Come on! Getting beat up by a
gorilla and being in pain because he doesn’t call. Small penis jokes. This is not the luminous prose and sharp wit
I came to expect from Lamott in the first part of the book.
Here
are the few points that I gleaned from these final chapters. Writing can be a present to somebody you love
and respect. If you write, as Lamott
suggests, as “carefully and soulfully” as you can, your results become a gift
to the living and a legacy to the dead. My story about my father’s long decline was
not written for my father but for my mother, who loved and supported him
through his protracted final illness. The
story was cathartic for me to write. I
dealt with issues that I had never fully resolved. As Lamott says, we need to let the truth out
of the closet: “Your anger and damage
and grief are the way to the truth.” As writers we can only get at our personal
truth by developing our own voice, not emulating the New York Best Selling
author of the month.
Publication
for a writer is like winning an Olympic gold medal for an athlete. It can be a lifetime goal but, according to
Lamott, not one that many writers are going to achieve via best selling books
or articles published in national magazines.

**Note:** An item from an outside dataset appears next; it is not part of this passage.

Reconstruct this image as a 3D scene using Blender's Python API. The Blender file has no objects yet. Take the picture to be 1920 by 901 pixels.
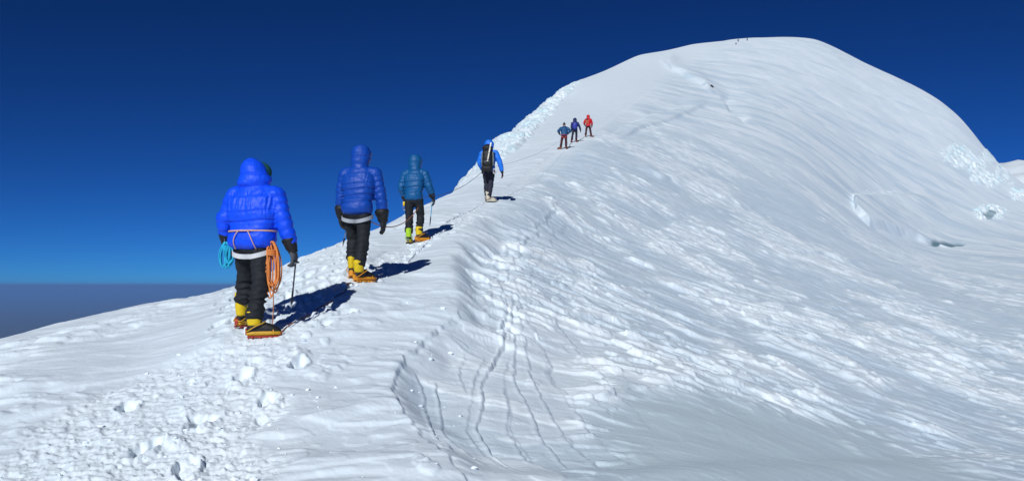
import bpy, math, random
import numpy as np
from mathutils import Vector, Matrix
random.seed(7); rng = np.random.RandomState(5)
R = math.radians
S = bpy.context.scene
COL = S.collection
F = 1507.0; U0 = 960.0; V0 = 535.0          # focal length in photo pixels, eye level row
SUN_EL, SUN_AZ = 33.0, 196.0
HAZE = 1.4e-5; STEPU = 1.9; STEPR = .0032

# ------------------------------------------------------------------ camera
cam = bpy.data.cameras.new('camera'); co = bpy.data.objects.new('camera', cam); COL.objects.link(co)
co.location = (0, 0, 0); co.rotation_euler = (R(90), 0, 0)
cam.sensor_width = 36; cam.lens = 36 * F / 1920; cam.shift_y = (V0 - 450.5) / 1920
cam.clip_start = 0.05; cam.clip_end = 2000000
S.camera = co

# ------------------------------------------------------------------ world, sun
w = bpy.data.worlds.new('World'); S.world = w; w.use_nodes = True
nt = w.node_tree; nt.nodes.clear()
out = nt.nodes.new('ShaderNodeOutputWorld'); bg = nt.nodes.new('ShaderNodeBackground')
sky = nt.nodes.new('ShaderNodeTexSky'); sky.sky_type = 'NISHITA'; sky.sun_disc = False
sky.sun_elevation = R(SUN_EL); sky.sun_rotation = R(SUN_AZ)
sky.altitude = 6000; sky.air_density = 1.0; sky.dust_density = 0.3; sky.ozone_density = 4.0
gm = nt.nodes.new('ShaderNodeGamma'); gm.inputs[1].default_value = 1.0
tcw = nt.nodes.new('ShaderNodeTexCoord'); va = nt.nodes.new('ShaderNodeVectorMath'); va.operation = 'ADD'; va.inputs[1].default_value = (0, 0, .004)
nt.links.new(tcw.outputs['Generated'], va.inputs[0]); nt.links.new(va.outputs[0], sky.inputs['Vector'])
tint = nt.nodes.new('ShaderNodeMix'); tint.data_type = 'RGBA'; tint.blend_type = 'MULTIPLY'; tint.inputs[0].default_value = 1
tint.inputs[7].default_value = (.045, .150, .25, 1)
nt.links.new(sky.outputs[0], gm.inputs[0]); nt.links.new(gm.outputs[0], tint.inputs[6]); nt.links.new(tint.outputs[2], bg.inputs[0])
gm.inputs[1].default_value = 1.42
bg.inputs[1].default_value = 0.1
nt.links.new(bg.outputs[0], out.inputs[0])
sl = bpy.data.lights.new('sun', 'SUN'); sl.energy = 3.6; sl.angle = R(0.53); sl.color = (.965, .99, 1.0)
so = bpy.data.objects.new('sun', sl); COL.objects.link(so)
sd = Vector((math.sin(R(SUN_AZ)) * math.cos(R(SUN_EL)), math.cos(R(SUN_AZ)) * math.cos(R(SUN_EL)), math.sin(R(SUN_EL))))
so.rotation_euler = sd.to_track_quat('Z', 'Y').to_euler()
S.view_settings.view_transform = 'Standard'; S.view_settings.look = 'None'
S.view_settings.exposure = 0.0; S.view_settings.gamma = 1.0

# ------------------------------------------------------------------ tagging
def tag(o, label=None, cat=None, group=None, kind=None):
    if label: o['label'] = label
    if cat: o['category'] = cat
    if group: o['group'] = group
    if kind: o['kind'] = kind
    return o
def empty(name, loc=(0, 0, 0), rz=0):
    o = bpy.data.objects.new(name, None); COL.objects.link(o)
    o.location = loc; o.rotation_euler = (0, 0, rz); o.empty_display_size = .1
    return o

# ------------------------------------------------------------------ materials
def newmat(name):
    m = bpy.data.materials.new(name); m.use_nodes = True
    n = m.node_tree; b = n.nodes['Principled BSDF']
    return m, n, b
def fabric(name, col, rough=.5, var=.25, wr=0.0, scale=14, coat=0.0, sheen=0.0, stretch=(1, 1, 1), bump=.006):
    m, n, b = newmat(name)
    tc = n.nodes.new('ShaderNodeTexCoord'); mp = n.nodes.new('ShaderNodeMapping'); mp.inputs['Scale'].default_value = stretch
    n.links.new(tc.outputs['Object'], mp.inputs[0])
    no = n.nodes.new('ShaderNodeTexNoise'); no.inputs['Scale'].default_value = scale; no.inputs['Detail'].default_value = 3
    n.links.new(mp.outputs[0], no.inputs['Vector'])
    mx = n.nodes.new('ShaderNodeMix'); mx.data_type = 'RGBA'
    mx.inputs[6].default_value = tuple(c * (1 - var) for c in col) + (1,)
    mx.inputs[7].default_value = tuple(min(1, c * (1 + var)) for c in col) + (1,)
    n.links.new(no.outputs['Fac'], mx.inputs[0]); n.links.new(mx.outputs[2], b.inputs['Base Color'])
    b.inputs['Roughness'].default_value = rough
    b.inputs['Specular IOR Level'].default_value = .32
    b.inputs['Coat Weight'].default_value = coat; b.inputs['Coat Roughness'].default_value = .3
    b.inputs['Sheen Weight'].default_value = sheen
    if wr > 0:
        bp = n.nodes.new('ShaderNodeBump'); bp.inputs['Strength'].default_value = wr; bp.inputs['Distance'].default_value = bump
        n.links.new(no.outputs['Fac'], bp.inputs['Height']); n.links.new(bp.outputs[0], b.inputs['Normal'])
    return m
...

The majority of writers should continue to write but learn to find
“solace and direction and wisdom and truth and pride” in the act of writing
itself. I find Lamott fatalistic and limiting
in her advice in this area. Writer’s Market lists major publishers, well known literary agencies, and national
magazines. But you also find listings
for specialty interests from dogs, to rock climbing, to auto restoration and
for trade journals specializing in business travel, Canadian mining, and pool
products. If you use your imagination,
you can find outlets here for creative non-fiction and even fiction. Non-profits and local publications are always
looking for material they can publish in exchange for author visibility and
publicity. I started off writing cute
pony stories for the newsletters of the horse clubs to which I belonged. I moved up to writing for the United States Icelandic Horse Congress
Quarterly. I recently sold two
article to Equus magazine. My article on “Detecting Icelandic Horse
Origins” was published online by the Norlandshest organization in Norway and
then cited as an original source in the Wikipedia article on the Icelandic
horse. If you publish quality pieces,
you can build a large audience by blogging.

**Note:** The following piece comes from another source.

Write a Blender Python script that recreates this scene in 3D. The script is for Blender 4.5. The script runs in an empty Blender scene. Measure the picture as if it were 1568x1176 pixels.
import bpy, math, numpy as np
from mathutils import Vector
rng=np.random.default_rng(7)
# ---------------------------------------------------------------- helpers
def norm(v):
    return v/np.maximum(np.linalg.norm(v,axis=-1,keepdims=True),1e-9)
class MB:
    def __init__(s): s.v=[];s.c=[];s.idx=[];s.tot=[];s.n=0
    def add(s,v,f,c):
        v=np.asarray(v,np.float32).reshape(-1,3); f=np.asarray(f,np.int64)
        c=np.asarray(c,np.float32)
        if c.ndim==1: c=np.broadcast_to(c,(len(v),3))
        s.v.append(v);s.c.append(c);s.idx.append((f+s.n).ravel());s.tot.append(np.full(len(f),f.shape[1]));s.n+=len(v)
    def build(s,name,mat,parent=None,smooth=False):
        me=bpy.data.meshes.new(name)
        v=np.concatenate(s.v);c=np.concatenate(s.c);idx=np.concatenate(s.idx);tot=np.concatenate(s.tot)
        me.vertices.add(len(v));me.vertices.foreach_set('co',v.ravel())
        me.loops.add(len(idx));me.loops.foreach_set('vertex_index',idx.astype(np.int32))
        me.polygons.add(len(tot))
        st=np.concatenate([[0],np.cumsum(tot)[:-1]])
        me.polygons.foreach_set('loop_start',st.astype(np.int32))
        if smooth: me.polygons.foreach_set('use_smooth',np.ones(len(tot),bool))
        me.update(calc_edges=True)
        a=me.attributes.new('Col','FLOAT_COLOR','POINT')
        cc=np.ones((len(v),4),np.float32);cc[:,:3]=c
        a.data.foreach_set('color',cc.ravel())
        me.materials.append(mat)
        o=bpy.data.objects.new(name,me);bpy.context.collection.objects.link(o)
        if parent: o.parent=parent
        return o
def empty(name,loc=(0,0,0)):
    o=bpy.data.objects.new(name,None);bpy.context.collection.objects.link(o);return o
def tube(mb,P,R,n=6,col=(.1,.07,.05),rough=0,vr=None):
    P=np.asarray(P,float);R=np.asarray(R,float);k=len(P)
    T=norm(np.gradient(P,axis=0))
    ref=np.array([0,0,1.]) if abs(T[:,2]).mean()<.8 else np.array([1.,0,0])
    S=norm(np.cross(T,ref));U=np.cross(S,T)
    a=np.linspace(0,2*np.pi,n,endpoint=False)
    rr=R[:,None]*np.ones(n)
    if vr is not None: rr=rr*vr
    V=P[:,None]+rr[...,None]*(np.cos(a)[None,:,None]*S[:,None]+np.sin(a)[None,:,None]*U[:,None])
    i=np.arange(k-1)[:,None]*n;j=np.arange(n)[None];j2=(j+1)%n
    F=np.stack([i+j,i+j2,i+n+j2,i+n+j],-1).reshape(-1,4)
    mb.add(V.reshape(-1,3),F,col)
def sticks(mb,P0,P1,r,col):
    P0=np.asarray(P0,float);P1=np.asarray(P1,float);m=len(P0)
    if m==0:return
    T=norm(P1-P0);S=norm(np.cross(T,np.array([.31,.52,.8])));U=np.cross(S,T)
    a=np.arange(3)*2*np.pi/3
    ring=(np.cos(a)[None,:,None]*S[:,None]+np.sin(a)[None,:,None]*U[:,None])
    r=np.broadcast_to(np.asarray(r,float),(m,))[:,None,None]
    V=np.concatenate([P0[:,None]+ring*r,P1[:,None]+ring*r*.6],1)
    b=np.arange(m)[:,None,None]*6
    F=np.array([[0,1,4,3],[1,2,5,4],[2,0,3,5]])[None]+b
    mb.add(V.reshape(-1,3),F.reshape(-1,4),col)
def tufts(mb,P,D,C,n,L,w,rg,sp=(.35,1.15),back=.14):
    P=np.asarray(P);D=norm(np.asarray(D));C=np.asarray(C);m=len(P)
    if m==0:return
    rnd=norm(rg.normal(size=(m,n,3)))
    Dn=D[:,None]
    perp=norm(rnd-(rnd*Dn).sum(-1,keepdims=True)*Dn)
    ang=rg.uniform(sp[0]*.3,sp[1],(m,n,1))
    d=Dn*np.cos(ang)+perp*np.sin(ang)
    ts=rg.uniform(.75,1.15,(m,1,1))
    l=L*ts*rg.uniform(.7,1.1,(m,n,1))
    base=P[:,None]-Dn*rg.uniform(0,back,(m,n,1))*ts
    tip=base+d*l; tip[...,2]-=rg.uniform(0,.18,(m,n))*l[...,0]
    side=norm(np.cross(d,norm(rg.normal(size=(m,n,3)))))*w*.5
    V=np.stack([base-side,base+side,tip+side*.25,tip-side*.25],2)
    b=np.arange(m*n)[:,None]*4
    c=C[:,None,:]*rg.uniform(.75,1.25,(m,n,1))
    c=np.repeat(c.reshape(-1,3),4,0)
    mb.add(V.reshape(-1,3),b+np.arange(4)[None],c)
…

Julie Powell ended up with a best seller and a movie deal through her
blog “The Julie/Julia Project” about cooking with Julia Child’s recipes. Find an area for which you
have a passion. Write “truthfully” about
it. You will find an audience.
If
I consider the entire Bird by Bird, I
find multiple passages inspirational. Lamott’s
injunction to begin a writing project by treating it as a bird by bird exercise
(or filling a one-inch picture frame) is a brilliant way to enable us beginning
writers to get started. Telling us about
“shitty first drafts” takes some of the dread out of putting those first words
down on a page knowing they will probably be crap. Comparing character development to a Polaroid
that gradually reveals itself over time encourages us to listen to our
characters and let the plot grow out of the characters. Lamott challenges us to return to a
child-like state when we closely observed people and events and felt
deeply. We can find joy in writing.
When Lamott turned 61, she made a list of every single
thing she knows. As she advises in Item
6, “You are going to feel like hell if you never write the stuff that is
tugging on the sleeves in your heart — your stories, visions, memories, songs:
your truth, your version of things, in your voice. That is really all you have
to offer us, and it’s why you were born.” So I am taking Lamott’s advice. I hear Steve Martin singing: “You’re 62 years
old. You got some pony anecdotes. I guess
you’ll do the book. Lamott won’t let you
off the hook.”
[1]
A leapling is a person born on February 29th. As a leapling joke, Steve Martin swears “I only agreed to come on this show on
February 29th because I thought that date did not exist. Damn you Leap Year.”